**Given request**
Output only the lines running from the line bearing "0.96, 1.0), estr=0.95)" through the line bearing "M_steel = mat('brushed_steel', (0.6, 0.6, 0.6), 0.3, metal=1)", character for character.

BEGIN Supplied data

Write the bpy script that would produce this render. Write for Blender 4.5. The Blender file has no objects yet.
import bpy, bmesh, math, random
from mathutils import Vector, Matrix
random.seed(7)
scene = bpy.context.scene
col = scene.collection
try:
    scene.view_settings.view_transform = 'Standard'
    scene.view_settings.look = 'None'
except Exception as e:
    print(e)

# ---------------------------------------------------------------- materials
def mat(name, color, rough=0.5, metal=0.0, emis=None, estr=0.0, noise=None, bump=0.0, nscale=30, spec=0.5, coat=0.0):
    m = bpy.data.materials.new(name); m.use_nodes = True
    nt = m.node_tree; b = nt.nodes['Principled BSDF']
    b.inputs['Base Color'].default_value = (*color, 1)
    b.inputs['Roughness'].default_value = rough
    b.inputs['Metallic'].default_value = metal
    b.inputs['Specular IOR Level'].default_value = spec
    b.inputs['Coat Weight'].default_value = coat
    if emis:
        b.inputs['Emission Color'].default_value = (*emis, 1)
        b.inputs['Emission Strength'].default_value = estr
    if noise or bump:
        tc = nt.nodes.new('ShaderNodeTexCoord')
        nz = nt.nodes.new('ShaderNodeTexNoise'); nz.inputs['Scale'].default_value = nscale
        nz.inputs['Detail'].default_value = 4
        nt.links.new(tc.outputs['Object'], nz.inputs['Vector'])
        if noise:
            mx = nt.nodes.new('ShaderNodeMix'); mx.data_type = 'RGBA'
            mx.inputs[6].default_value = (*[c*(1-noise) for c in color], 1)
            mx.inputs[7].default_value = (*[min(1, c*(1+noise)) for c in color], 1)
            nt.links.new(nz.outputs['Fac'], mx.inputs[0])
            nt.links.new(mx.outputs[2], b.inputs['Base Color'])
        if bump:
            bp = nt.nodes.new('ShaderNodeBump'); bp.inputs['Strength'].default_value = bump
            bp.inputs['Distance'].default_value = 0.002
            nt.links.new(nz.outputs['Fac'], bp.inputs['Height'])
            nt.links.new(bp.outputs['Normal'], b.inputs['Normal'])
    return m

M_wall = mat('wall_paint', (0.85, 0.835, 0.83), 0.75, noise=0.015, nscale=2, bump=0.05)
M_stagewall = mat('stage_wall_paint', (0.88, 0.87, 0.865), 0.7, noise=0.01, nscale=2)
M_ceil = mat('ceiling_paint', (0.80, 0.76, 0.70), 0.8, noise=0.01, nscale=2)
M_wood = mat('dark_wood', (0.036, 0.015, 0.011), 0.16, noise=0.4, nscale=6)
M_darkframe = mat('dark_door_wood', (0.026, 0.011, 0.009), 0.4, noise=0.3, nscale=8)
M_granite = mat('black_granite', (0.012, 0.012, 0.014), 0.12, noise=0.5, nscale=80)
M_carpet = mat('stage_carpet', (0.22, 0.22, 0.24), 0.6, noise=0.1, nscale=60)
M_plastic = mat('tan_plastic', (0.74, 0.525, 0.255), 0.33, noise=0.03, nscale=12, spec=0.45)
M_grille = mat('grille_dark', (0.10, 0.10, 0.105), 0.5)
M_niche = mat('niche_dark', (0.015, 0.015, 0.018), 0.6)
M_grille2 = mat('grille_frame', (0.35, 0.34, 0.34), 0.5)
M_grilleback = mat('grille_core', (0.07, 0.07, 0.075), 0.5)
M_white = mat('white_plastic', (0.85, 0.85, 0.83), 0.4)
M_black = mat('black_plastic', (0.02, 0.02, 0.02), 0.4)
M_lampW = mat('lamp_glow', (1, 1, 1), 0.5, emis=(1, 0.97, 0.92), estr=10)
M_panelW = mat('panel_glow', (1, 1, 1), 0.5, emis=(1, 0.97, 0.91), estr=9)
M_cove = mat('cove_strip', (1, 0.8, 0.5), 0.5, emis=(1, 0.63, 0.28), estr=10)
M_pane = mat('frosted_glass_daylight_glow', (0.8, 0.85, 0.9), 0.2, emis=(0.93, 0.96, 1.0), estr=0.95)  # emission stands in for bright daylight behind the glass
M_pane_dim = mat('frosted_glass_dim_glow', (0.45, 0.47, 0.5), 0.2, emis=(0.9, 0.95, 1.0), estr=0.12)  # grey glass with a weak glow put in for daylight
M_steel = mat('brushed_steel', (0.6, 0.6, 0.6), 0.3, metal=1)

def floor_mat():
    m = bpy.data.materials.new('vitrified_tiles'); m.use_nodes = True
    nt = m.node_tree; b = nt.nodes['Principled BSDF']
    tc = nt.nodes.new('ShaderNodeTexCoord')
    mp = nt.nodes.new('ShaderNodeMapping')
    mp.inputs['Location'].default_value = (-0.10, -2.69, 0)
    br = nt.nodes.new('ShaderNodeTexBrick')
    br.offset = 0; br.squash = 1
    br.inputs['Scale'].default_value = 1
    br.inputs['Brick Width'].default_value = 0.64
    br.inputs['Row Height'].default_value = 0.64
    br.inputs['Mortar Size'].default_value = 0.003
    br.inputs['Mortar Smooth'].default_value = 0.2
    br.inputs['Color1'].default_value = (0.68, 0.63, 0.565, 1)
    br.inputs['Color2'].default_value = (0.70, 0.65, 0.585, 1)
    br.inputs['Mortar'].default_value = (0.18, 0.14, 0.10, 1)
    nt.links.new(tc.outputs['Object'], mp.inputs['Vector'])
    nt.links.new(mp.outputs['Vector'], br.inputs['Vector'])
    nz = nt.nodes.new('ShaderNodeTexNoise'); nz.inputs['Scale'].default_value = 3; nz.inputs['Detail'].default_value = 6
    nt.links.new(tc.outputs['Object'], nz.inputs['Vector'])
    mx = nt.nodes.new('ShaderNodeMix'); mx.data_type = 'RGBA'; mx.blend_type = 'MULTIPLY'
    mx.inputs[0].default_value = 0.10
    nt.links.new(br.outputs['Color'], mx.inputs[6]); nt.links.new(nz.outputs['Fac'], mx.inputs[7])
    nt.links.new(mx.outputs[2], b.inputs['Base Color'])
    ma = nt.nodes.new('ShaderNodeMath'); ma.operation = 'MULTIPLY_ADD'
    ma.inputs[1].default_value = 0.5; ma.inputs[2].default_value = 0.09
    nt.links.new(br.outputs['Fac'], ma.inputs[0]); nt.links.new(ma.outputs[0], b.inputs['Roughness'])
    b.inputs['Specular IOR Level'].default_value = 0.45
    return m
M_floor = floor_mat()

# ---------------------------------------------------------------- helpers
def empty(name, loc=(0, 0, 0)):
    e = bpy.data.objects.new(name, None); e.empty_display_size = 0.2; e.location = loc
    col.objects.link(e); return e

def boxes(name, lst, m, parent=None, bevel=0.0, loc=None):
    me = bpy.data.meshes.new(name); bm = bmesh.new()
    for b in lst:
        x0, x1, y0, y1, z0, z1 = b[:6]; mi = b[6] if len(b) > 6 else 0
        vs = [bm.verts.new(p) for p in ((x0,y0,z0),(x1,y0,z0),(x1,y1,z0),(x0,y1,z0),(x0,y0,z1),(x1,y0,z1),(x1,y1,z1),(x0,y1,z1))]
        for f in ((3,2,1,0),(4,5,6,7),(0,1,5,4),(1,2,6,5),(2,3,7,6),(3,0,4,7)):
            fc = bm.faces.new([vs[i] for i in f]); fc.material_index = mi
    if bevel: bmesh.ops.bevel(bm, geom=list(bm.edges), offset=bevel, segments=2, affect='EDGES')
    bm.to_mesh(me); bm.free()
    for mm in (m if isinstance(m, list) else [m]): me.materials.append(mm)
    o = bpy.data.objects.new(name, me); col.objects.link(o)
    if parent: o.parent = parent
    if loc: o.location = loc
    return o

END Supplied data

**Correct result**
M_pane = mat('frosted_glass_daylight_glow', (0.8, 0.85, 0.9), 0.2, emis=(0.93, 0.96, 1.0), estr=0.95)  # emission stands in for bright daylight behind the glass
M_pane_dim = mat('frosted_glass_dim_glow', (0.45, 0.47, 0.5), 0.2, emis=(0.9, 0.95, 1.0), estr=0.12)  # grey glass with a weak glow put in for daylight
M_steel = mat('brushed_steel', (0.6, 0.6, 0.6), 0.3, metal=1)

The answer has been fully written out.